#### SET PROBLEM
In the records below, find the line with "Reconstruct this image" and the line with "def depth(P): return"; return exactly those lines and every line between them.

#### THE INPUT
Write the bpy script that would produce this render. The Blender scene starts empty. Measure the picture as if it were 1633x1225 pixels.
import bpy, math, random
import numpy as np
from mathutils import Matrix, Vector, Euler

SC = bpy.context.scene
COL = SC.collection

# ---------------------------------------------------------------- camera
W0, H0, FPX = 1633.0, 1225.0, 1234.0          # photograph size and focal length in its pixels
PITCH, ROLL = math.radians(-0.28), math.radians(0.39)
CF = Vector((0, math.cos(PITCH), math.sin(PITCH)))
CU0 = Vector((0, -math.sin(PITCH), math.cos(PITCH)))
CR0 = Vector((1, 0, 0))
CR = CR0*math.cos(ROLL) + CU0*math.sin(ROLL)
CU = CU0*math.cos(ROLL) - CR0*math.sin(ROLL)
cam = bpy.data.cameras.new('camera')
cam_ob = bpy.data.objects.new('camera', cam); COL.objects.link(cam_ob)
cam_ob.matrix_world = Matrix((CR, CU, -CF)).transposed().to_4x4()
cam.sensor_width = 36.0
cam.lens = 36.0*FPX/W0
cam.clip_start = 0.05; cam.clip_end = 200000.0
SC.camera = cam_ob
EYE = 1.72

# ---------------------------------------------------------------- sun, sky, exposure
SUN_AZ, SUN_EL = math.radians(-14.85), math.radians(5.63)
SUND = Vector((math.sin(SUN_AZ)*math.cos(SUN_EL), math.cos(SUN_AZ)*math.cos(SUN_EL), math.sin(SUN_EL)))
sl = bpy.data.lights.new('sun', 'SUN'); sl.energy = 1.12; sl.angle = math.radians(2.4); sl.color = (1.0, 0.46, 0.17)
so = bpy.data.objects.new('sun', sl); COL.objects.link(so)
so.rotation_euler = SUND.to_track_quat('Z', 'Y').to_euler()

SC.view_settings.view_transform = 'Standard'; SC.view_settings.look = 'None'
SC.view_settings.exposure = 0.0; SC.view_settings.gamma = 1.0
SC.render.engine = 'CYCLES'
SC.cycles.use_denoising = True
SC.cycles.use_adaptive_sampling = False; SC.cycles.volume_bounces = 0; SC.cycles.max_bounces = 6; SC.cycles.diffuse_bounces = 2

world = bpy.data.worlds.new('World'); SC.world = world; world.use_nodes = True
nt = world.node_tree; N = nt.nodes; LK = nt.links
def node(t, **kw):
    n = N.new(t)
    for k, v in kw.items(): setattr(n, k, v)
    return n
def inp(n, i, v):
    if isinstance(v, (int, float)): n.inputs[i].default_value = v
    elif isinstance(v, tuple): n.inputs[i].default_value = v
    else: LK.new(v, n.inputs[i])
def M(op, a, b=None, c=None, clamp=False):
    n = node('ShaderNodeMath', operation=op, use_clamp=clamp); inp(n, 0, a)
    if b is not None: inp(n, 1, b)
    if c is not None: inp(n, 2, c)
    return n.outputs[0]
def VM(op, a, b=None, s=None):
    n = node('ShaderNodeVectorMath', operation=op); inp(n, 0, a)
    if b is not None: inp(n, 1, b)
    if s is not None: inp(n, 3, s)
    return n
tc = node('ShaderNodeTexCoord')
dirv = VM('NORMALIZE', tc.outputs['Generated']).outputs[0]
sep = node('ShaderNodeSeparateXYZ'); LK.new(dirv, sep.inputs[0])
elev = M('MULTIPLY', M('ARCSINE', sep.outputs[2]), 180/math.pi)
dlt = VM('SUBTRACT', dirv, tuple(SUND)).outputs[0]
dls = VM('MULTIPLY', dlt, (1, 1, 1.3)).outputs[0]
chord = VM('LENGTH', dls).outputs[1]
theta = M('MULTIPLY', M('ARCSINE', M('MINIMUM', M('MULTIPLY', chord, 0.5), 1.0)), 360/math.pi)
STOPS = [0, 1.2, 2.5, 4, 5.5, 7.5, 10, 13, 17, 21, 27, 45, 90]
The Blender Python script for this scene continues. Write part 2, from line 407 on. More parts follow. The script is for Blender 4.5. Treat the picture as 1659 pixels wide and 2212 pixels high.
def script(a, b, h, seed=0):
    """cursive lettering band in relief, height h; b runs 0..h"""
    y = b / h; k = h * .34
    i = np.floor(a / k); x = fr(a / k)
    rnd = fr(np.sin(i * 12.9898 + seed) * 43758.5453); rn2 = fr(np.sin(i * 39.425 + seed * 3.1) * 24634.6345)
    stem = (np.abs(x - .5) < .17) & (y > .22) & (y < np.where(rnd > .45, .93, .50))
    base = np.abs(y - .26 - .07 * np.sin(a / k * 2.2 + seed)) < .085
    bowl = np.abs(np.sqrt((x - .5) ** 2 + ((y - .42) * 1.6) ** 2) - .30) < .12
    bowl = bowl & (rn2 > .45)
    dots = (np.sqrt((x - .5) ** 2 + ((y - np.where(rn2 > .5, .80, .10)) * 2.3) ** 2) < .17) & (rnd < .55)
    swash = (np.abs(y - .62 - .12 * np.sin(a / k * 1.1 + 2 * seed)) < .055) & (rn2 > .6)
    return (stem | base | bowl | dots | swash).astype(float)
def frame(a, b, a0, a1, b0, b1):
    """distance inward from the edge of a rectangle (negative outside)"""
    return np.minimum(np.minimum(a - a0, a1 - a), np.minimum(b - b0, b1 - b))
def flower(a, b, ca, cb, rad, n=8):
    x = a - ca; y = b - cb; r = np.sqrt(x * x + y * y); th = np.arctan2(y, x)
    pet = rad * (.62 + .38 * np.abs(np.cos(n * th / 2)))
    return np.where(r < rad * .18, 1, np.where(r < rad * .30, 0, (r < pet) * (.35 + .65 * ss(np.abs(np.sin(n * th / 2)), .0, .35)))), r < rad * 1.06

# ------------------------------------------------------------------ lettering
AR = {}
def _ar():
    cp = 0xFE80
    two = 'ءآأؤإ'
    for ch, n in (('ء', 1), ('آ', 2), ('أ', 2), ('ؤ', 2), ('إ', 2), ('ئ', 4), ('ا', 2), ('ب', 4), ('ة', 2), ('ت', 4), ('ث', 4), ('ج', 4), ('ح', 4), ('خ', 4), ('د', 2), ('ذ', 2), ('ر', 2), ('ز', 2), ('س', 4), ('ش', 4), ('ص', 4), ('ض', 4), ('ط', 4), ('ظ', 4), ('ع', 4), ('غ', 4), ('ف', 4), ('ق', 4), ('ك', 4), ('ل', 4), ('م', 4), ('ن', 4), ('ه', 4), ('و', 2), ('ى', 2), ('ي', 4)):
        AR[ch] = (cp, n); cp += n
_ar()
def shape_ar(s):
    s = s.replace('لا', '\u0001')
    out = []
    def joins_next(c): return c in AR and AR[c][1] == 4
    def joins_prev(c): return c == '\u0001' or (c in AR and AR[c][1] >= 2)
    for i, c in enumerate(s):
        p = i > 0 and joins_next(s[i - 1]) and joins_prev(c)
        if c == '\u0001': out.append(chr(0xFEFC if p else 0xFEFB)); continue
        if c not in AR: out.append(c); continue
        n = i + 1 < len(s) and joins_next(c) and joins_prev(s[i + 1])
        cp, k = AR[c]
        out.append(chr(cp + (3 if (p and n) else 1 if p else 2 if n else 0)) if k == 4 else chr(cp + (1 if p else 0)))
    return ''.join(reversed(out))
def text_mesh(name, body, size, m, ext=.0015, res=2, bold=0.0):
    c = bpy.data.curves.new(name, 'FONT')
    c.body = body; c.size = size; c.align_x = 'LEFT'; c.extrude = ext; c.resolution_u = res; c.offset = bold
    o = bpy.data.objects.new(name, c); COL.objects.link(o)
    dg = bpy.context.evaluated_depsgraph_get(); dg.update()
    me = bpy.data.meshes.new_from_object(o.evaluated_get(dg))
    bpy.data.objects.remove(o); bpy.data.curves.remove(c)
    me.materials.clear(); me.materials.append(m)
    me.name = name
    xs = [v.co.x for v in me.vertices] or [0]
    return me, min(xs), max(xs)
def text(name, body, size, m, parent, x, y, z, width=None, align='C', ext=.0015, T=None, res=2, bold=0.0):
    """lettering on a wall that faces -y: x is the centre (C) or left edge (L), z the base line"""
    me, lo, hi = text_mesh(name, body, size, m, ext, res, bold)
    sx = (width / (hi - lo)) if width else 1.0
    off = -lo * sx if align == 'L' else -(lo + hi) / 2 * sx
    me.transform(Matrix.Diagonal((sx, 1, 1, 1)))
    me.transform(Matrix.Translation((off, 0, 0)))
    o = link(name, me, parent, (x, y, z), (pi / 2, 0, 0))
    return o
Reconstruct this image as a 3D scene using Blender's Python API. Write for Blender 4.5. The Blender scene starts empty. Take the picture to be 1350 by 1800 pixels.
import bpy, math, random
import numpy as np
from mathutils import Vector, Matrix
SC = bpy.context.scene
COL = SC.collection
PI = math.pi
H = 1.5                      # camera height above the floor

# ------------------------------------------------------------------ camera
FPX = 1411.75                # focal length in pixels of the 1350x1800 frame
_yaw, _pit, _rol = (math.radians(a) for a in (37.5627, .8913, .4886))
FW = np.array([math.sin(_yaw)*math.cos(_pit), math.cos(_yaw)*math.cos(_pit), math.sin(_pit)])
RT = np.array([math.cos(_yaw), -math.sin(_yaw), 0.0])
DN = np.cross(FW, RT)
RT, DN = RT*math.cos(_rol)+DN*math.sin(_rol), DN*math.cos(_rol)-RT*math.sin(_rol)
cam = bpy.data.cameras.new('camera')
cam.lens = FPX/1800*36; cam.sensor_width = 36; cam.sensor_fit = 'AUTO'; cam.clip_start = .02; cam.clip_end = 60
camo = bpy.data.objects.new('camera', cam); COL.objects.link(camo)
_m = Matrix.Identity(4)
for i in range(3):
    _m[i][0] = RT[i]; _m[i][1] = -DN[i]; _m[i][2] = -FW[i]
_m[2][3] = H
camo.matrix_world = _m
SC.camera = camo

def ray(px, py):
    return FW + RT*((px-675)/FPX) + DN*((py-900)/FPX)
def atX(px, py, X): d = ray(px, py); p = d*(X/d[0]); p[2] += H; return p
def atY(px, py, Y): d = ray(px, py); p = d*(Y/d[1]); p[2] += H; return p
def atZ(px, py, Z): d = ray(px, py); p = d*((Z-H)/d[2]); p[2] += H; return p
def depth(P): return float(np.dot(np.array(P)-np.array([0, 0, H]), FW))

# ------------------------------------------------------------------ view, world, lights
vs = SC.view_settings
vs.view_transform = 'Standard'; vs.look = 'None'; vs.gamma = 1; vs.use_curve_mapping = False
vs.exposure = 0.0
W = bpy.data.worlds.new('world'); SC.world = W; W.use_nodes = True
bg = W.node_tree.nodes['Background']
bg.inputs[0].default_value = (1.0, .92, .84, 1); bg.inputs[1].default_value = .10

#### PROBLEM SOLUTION
Reconstruct this image as a 3D scene using Blender's Python API. Write for Blender 4.5. The Blender scene starts empty. Take the picture to be 1350 by 1800 pixels.
import bpy, math, random
import numpy as np
from mathutils import Vector, Matrix
SC = bpy.context.scene
COL = SC.collection
PI = math.pi
H = 1.5                      # camera height above the floor

# ------------------------------------------------------------------ camera
FPX = 1411.75                # focal length in pixels of the 1350x1800 frame
_yaw, _pit, _rol = (math.radians(a) for a in (37.5627, .8913, .4886))
FW = np.array([math.sin(_yaw)*math.cos(_pit), math.cos(_yaw)*math.cos(_pit), math.sin(_pit)])
RT = np.array([math.cos(_yaw), -math.sin(_yaw), 0.0])
DN = np.cross(FW, RT)
RT, DN = RT*math.cos(_rol)+DN*math.sin(_rol), DN*math.cos(_rol)-RT*math.sin(_rol)
cam = bpy.data.cameras.new('camera')
cam.lens = FPX/1800*36; cam.sensor_width = 36; cam.sensor_fit = 'AUTO'; cam.clip_start = .02; cam.clip_end = 60
camo = bpy.data.objects.new('camera', cam); COL.objects.link(camo)
_m = Matrix.Identity(4)
for i in range(3):
    _m[i][0] = RT[i]; _m[i][1] = -DN[i]; _m[i][2] = -FW[i]
_m[2][3] = H
camo.matrix_world = _m
SC.camera = camo

def ray(px, py):
    return FW + RT*((px-675)/FPX) + DN*((py-900)/FPX)
def atX(px, py, X): d = ray(px, py); p = d*(X/d[0]); p[2] += H; return p
def atY(px, py, Y): d = ray(px, py); p = d*(Y/d[1]); p[2] += H; return p
def atZ(px, py, Z): d = ray(px, py); p = d*((Z-H)/d[2]); p[2] += H; return p
def depth(P): return float(np.dot(np.array(P)-np.array([0, 0, H]), FW))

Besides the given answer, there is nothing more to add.